Broad legislation to reconstruct the compelling interest test, called the “Religious Freedom Reformation Act of 1993,” was enacted on November 16, 1993.163 It explicitly restored the compelling interest test as originally set forth in Sherbert v. Verner and Wisconsin v. Yoder. It also guaranteed application of the test in all cases where free exercise of religion is substantially burdened, and it provided a claim or defense to persons whose religious exercise is substantially burdened by government. Section 3 of the law says, “[G]overnment shall not substantially burden a person’s exercise of religion even if the burden results from a rule of general applicability, except as provided in Subsection B.” The exception is when the government is acting “in furtherance of a compelling governmental interest” and where the government’s action “is the least restrictive means of furthering that compelling governmental interest.”

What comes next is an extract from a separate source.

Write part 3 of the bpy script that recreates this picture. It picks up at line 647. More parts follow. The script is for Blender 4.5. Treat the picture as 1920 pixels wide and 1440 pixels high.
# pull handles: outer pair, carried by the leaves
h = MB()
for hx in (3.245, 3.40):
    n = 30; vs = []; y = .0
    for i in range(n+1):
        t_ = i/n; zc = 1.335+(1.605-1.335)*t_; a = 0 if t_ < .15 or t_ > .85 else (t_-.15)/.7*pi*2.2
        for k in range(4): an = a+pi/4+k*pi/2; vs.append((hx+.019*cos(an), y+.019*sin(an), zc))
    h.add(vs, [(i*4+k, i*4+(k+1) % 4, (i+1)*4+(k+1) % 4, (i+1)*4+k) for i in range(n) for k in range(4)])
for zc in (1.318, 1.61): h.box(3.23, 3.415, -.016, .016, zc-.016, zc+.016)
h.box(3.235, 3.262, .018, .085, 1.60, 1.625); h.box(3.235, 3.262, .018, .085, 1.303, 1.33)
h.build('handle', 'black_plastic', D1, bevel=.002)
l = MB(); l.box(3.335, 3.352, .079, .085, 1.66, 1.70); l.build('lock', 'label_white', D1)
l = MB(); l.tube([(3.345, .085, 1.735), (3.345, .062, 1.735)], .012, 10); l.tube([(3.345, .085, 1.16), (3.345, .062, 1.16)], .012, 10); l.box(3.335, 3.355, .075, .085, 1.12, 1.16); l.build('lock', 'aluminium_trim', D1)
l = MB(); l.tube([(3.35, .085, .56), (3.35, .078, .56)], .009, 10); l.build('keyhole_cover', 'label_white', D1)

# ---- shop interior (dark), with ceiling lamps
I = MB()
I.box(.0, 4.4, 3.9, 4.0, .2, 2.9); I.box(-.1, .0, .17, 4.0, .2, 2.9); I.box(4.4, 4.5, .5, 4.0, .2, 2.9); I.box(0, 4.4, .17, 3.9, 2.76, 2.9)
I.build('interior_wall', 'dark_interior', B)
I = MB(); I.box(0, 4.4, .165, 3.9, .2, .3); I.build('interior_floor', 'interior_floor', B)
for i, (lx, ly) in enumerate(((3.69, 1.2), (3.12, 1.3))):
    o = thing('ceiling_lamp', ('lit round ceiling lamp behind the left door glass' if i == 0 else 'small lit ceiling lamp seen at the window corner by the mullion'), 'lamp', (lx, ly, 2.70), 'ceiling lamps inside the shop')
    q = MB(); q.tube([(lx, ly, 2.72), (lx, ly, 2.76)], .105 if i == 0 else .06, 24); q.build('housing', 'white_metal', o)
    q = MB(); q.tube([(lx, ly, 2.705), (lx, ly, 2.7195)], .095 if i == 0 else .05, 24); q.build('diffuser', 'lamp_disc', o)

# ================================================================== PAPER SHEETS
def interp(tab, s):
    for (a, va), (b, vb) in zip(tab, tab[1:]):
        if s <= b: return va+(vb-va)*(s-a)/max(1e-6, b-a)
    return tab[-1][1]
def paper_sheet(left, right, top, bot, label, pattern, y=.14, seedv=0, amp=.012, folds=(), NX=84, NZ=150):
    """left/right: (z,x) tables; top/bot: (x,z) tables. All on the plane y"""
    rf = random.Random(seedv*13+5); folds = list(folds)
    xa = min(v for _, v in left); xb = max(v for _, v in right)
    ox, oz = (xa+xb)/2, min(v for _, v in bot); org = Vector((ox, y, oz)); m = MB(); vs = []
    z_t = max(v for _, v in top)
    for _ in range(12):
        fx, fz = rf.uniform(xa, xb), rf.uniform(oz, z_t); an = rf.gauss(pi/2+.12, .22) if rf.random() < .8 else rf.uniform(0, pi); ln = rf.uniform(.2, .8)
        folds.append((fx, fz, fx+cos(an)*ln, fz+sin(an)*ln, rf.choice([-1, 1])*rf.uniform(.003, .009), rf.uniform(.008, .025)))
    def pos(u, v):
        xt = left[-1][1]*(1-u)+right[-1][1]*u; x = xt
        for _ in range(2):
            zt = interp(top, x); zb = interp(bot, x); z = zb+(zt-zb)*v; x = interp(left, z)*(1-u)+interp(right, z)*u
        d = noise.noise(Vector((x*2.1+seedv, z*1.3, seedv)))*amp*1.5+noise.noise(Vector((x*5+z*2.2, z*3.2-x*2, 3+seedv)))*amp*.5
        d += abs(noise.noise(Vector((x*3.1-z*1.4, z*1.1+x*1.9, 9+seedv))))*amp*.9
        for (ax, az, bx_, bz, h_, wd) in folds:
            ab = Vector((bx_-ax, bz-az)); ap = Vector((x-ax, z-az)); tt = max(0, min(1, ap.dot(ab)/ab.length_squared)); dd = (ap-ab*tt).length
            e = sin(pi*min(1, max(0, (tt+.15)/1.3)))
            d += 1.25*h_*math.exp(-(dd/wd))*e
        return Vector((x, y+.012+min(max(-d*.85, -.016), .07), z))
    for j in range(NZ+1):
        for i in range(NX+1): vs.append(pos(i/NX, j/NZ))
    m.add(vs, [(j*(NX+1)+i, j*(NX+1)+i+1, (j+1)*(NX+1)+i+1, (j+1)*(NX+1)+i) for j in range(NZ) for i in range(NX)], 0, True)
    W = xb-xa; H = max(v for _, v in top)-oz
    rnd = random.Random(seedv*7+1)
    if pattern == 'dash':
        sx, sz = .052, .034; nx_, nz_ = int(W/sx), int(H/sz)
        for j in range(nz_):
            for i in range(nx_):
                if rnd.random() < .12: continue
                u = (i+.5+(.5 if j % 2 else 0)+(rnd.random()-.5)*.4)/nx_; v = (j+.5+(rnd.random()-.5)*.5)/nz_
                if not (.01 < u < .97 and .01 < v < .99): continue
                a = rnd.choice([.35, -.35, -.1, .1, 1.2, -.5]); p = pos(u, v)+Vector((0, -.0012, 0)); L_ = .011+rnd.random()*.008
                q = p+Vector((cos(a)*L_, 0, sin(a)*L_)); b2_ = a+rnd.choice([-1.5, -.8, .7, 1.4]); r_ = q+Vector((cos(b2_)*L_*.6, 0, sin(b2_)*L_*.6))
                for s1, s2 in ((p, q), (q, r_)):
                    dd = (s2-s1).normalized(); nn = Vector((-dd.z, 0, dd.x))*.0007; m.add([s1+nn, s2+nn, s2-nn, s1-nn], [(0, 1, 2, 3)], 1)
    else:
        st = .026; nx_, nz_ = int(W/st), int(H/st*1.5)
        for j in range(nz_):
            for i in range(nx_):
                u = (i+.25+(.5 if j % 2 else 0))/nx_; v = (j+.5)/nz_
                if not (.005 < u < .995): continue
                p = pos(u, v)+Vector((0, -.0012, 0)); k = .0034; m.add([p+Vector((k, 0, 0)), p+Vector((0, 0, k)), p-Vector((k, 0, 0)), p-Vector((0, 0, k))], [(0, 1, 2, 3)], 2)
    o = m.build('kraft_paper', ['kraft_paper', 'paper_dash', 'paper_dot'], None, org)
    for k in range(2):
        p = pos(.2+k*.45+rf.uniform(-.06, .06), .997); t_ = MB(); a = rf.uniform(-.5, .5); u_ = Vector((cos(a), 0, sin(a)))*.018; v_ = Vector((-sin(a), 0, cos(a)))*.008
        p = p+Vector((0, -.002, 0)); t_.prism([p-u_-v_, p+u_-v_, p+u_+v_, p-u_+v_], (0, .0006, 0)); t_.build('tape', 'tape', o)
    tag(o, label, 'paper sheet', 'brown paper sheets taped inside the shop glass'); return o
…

The focus of the AIRFC became dramatically intensified and sharpened after Lyng and Smith. An omnibus Indian religious freedom bill was introduced July 1, 1994, by Senator Daniel Inouye (D., Hawaii). Entitled the “Native American Cultural Protection and Free Exercise of Religions Act” (S. 2269), it would not only address the Court’s anti-peyote Smith precedent, it would also, and more importantly, charter new federal policy designed to provide religious protection for tribal people in three other areas: sacred sites, Indian prisoners’ rights, and religious use of eagles and animal parts. Moreover, the bill contained enforcement mechanisms which the original 1978 resolution had lacked. Such legislation would have provided American Indians with substantial religious rights.164 Although this omnibus legislation failed, a separate bill, H.R. 4230, which focused solely on peyote, was enacted into law on October 6, 1994. Entitled the “American Indian Religious Freedom Act Amendments of 1994,”165 this measure rebuffed Smith and legalized the use of peyote so long as it was connected with the practice of traditional Indian religions.